As 2021’s last legislative session nears it’s close on June 10th, ralliers were promoting two bills in the state legislature to slow down the emerging cryptocurrency industry.

Yvonne Taylor is the vice president of Seneca Lake Guardian, the group that organized Saturday’s rally. 

If you ask her what’s at stake, she would tell you the state’s climate goals, and that that time is of the essence.

Yvonne Taylor, Vice President of Seneca Lake Guardian, speaking to ralliers on Saturday, June 5th. (Jimmy Jordan/WRFI)
Yvonne Taylor, Vice President of Seneca Lake Guardian, speaking to ralliers on Saturday, June 5th. (Jimmy Jordan/WRFI)

Greenidge Generation LLC is Taylor’s canary in the crypto-mine. Greenidge is a gas-fired power plant that mines bitcoin at a facility on Seneca Lake. Greenidge was originally brought onto the grid as a merchant peaker plant by the DEC, which means it was thought that Greenidge would only create energy at times of peak demand. 

Greenidge began mining bitcoin on behind the meter energy in 2018. The intermittent power-plant foreseen by the DEC is instead a round-the-clock, 7-days-a-week bitcoin mining and transaction-authentication facility, and that translates into unforeseen carbon emissions.

Greenidge’s operations are in regulatory compliance with the DEC, which said in a release that the they are closely monitoring the plant.

According to Earthjustice and the Sierra Club, there are 30 other power plants that could convert to cryptocurrency mining operations. This outlined  in a letter the organizations sent to DEC commissioner, Basil Seggos, and Governor Cuomo, among others. 

In the letter, Earthjustice and Sierra club warn that the state’s climate goals, outlined in the 2019 Climate Leadership and Community Leadership Protection Act, will be jeopardized by the combined carbon all these plants could put into the atmosphere

That’s why environmentalists rallied on Saturday to support a bill that  would impose a three-year moratorium on some aspects of  cryptocurrency mining. Seneca Lake Guardian fears a wave of power plant cum bitcoin mining facilities populating the New York. 

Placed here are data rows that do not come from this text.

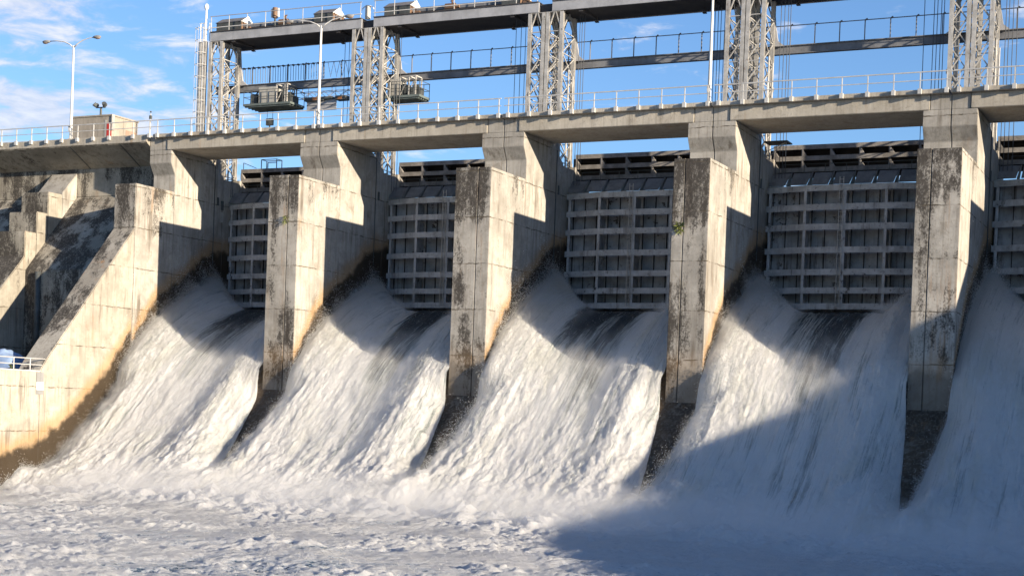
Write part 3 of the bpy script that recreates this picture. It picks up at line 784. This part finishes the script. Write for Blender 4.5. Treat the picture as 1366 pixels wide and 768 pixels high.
ULAB = ['rusty stop leaf above the first gate, with a small cage frame on top', 'rusty stop leaf above the second gate', 'rusty stop leaf above the middle gate', 'rusty stop leaf with bright sun streaks above the fourth gate', 'rusty stop leaf cut by the right edge']
def upper_leaf(c, label):
    root = thing('stop_leaf', label, 'stop gate', (c, 8.6, -1), 'rusty stop leaves above the gates')
    mb = MB(); mb.box(.88,13.1,.9,1.0,-.15,1.75); mb.build('back_plate', 'recessdark', root)
    for z in (1.74, 1.02, .28):
        mb = MB(); mb.box(1.42,12.6,-.02,.05,z-.16,z+.13); mb.box(1.42,12.6,.05,.88,z-.02,z+.02); mb.build('cross_beam', 'leaf', root)
    for k in range(7):
        x = 1.46+1.86*k
        mb = MB()
        for z0, z1 in ((1.15,1.58),(.41,.86)):
            mb.box(x-.07,x+.07,-.01,.06,z0,z1)
            mb.add([(x-.02,.06,z0),(x+.02,.06,z0),(x+.02,.86,z0),(x-.02,.86,z0),(x-.02,.06,z1),(x+.02,.06,z1),(x+.02,.86,z1),(x-.02,.86,z1)],[(0,3,2,1),(4,5,6,7),(0,1,5,4),(1,2,6,5),(2,3,7,6),(3,0,4,7)])
            mb.add([(x,-.04,z0),(x+.3,-.03,z0),(x,-.04,z1),(x,.2,z0),(x+.3,.2,z0),(x,.2,z1)],[(0,1,2),(3,5,4),(0,3,4,1),(1,4,5,2),(2,5,3,0)])
        mb.build('bracket', 'leaf', root)
    return root
u0 = upper_leaf(-28, ULAB[0])
for i in range(1,5): dup(u0, (PIERS[i],8.6,-1), ULAB[i])
root = thing('cage_frame', 'small dark open frame standing on the first stop leaf', 'frame', (-25.0, 9.0, .88))
mb = MB()
for x in (0,1.4):
    for y in (0,.7): mb.bar((x,y,0),(x,y,.75),.05)
for a, b in (((0,0,.75),(1.4,0,.75)),((0,.7,.75),(1.4,.7,.75)),((0,0,.75),(0,.7,.75)),((1.4,0,.75),(1.4,.7,.75)),((.6,0,.5),(1.4,0,.5)),((.6,0,.0),(.6,0,.5))): mb.bar(a,b,.05)
mb.bar((-1.8,.2,0),(-1.8,.2,.6),.04); mb.bar((-1.8,.2,.6),(-.6,.2,.15),.04)
mb.build('bars', 'darksteel', root)

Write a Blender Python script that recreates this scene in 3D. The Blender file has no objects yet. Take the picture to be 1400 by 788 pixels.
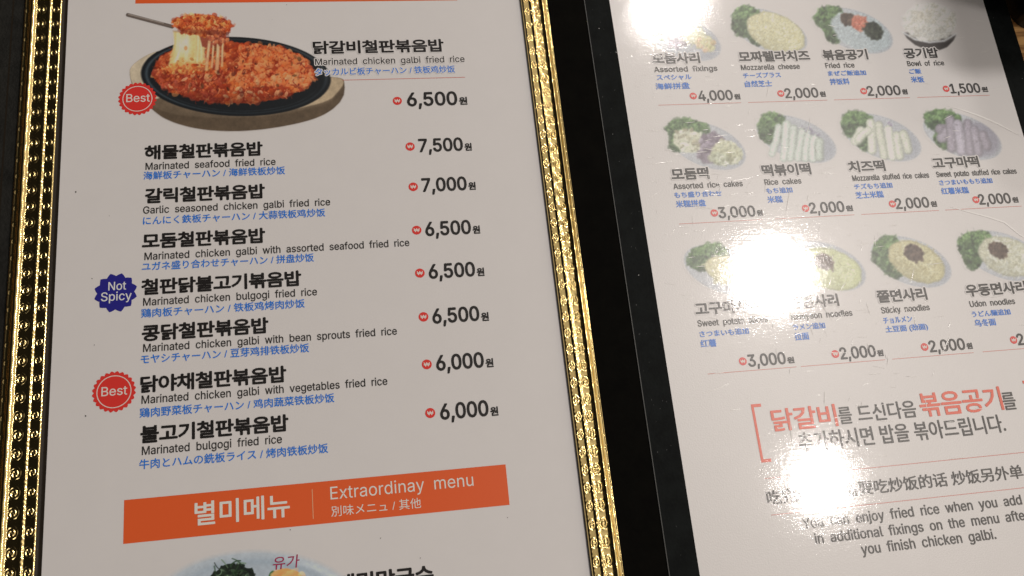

Ralliers outside the DEC's Avon, NY office. (Jimmy Jordan/WRFI)
Ralliers outside the DEC's Avon, NY office. (Jimmy Jordan/WRFI)
Assemblymember Anna Kelles (D-125), speaking to ralliers at the DEC's Avon Office on June 5th. (Jimmy Jordan/WRFI)
Assemblymember Anna Kelles (D-125), speaking to ralliers at the DEC's Avon Office on June 5th. (Jimmy Jordan/WRFI)

And State Assemblymember Anna Kelles fears that possibility too. Kelles wrote the moratorium bill. She says it’s meant to give time to state lawmakers and the DEC to research and develop regulations that could endanger New York’s climate goals. 

Cryptocurrency mining is complicated, and some digital currencies are more energy intensive than others, like bitcoin. Kelles stresses she is not anti-cryptocurrency mining. That’s why the recently re-drafted legislation doesn’t mention the word cryptocurrency. 

The bill would impose a moratorium on the method of transaction validation that bitcoin uses. It’s known as a proof-of-work blockchain system, which is the most energy intensive method for validating cryptocurrency transactions.

Kelles said, this way, the bill focuses on the most energy intensive aspects of the emerging industry, “because we are not fighting the entire industry.” Additionally, the moratorium specifically targets cryptocurrency operations consolidated in power plants. 

With New York’s legislative session ending on June 10th, the fate of this bill is uncertain. It may have to wait until January 2022.